Then came a stall of a different kind. Due to weather, sickness, and work, I didn't get to fly for four straight weeks. How I hated that! I wondered during that time if Dwight questioned my enthusiasm and seriousness. But finally, on July 7, the opportunity presented itself again and I had my fourth lesson. I thought that maybe I'd be a bit rusty after the month-long hiatus, but that wasn't the case at all. That day we flew S-curves back and forth over a road (more difficult than it sounds due to correcting for wind drift) and flew symmetric circles around a ground target while maintaining altitude and distance. And when, once, while making a left turn at 1500 feet, I looked down to see the shadow of an airplane on the ground below me, I experienced the high again. 

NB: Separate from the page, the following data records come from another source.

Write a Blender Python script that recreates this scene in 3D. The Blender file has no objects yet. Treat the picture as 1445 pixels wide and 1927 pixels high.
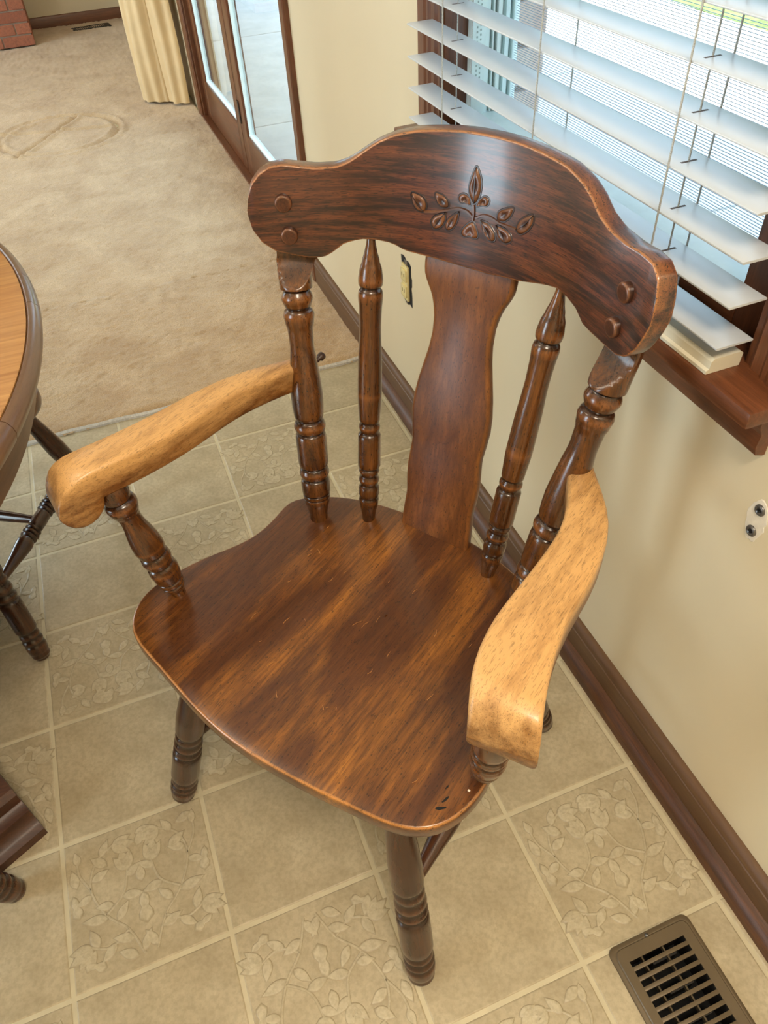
import bpy, bmesh, math, random
import numpy as np
from mathutils import Vector, Matrix
random.seed(7); np.random.seed(7)
sc = bpy.context.scene
COL = sc.collection
rad = math.radians

def lin(c):
    f = lambda v: v/12.92 if v <= .04045 else ((v+.055)/1.055)**2.4
    return tuple(f(x/255) for x in c)

# ------------------------------------------------------------------ camera
cd = bpy.data.cameras.new('camera'); cam = bpy.data.objects.new('camera', cd); COL.objects.link(cam)
cam.location = (-.594046, -.464785, 1.316900)
cam.rotation_euler = (.7873564, .0466323, -.3731524)
cd.sensor_fit = 'HORIZONTAL'; cd.sensor_width = 36.0; cd.lens = 36*1416.6/1445
cd.clip_start = .02; cd.clip_end = 300
sc.camera = cam

# ------------------------------------------------------------------ light and exposure
sc.view_settings.view_transform = 'Standard'; sc.view_settings.look = 'None'
sc.view_settings.gamma = 1.0; sc.view_settings.use_curve_mapping = False
sc.view_settings.exposure = 0.30
w = bpy.data.worlds.new('world'); sc.world = w; w.use_nodes = True
bg = w.node_tree.nodes['Background']
bg.inputs[0].default_value = (.65, .82, 1.0, 1); bg.inputs[1].default_value = 3.4

def light(name, typ, loc, energy, color, size=.1, target=None, size_y=None, portal=False):
    d = bpy.data.lights.new(name, typ); o = bpy.data.objects.new(name, d); COL.objects.link(o)
    o.location = loc; d.energy = energy; d.color = color
    if typ == 'AREA':
        d.size = size
        if size_y: d.shape = 'RECTANGLE'; d.size_y = size_y
        if portal: d.cycles.is_portal = True
    elif typ == 'POINT': d.shadow_soft_size = size
    elif typ == 'SUN': d.angle = size
    if target is not None:
        o.rotation_euler = (Vector(target)-Vector(loc)).to_track_quat('-Z', 'Y').to_euler()
    return o
light('sun', 'SUN', (0, 0, 10), 11.0, (1, .95, .87), rad(.6), target=(1.0, -.10, 10-2.0))
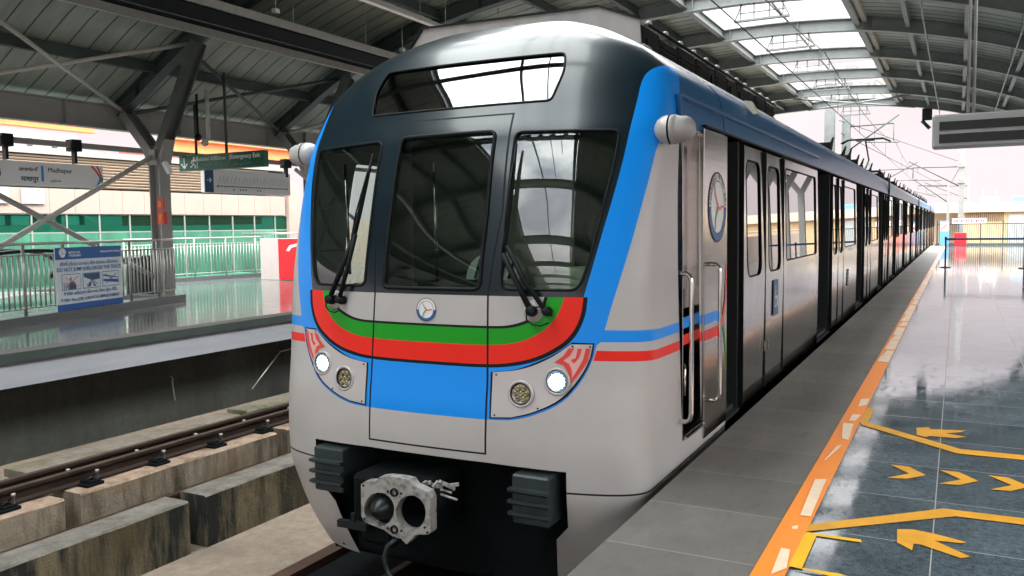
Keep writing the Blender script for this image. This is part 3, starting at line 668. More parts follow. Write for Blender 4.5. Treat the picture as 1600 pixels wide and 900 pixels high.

So far this experience is teaching me patience. It's teaching me to counter easily-felt discouragement with action and ambition. I have only begun this adventure, and who can say where it will lead? I thank everyone who has and is helping me find that out. I especially want to thank Girls With Wings, not only for the financial help, but for helping me to believe in myself and my capabilities and encouraging me to not get discouraged about the pace I'm going. To anyone who is having trouble getting started, or who has started but is experiencing "increased drag", so to speak, just keep going. Take the opportunities you get and make the most of them. What is meant to be will work itself out. 

Again, thank you all for everything! -Kathi Lehman 

Kathi, thank you for putting into such eloquent words your passion for aviation. We hope that you will stay in touch with us and definitely let us know how your training is progressing. Especially, of course, when you solo and pass your checkride.

You make all of us "Girls With Wings" so very proud! 

Stay tuned for the announcement of the Summer Scholarship Program winners - August 1st.

1 comment:

  1. Dear Kathi. Yes your are special in that you are able to join the many who also have walked through the same doorway. Now the slow flight. When landing one lands at an indicated air speed, just above the stall speed. So by feeling what the Aero is like when flown slow and what an approaching stall sounds like. The fear of getting close to the ground and getting slow, is removed, Many students tend to fly a bit fast on the closing stages of flight. Landings are about slow speed and attitude control and the lessons at altidtude teach you to feel the Aero when slow. DC-3 hated being flown slow. C150's are designed as a training aircraft and though easy, demand they are flow the right way. The secret about landing beside a stable approach, is keeping the nose just below the runway threshold until the Aero passes over the runway end and the further slowing down to settling onto runway follows. Feeling comfortable at being slow, makes it easy to remain in control.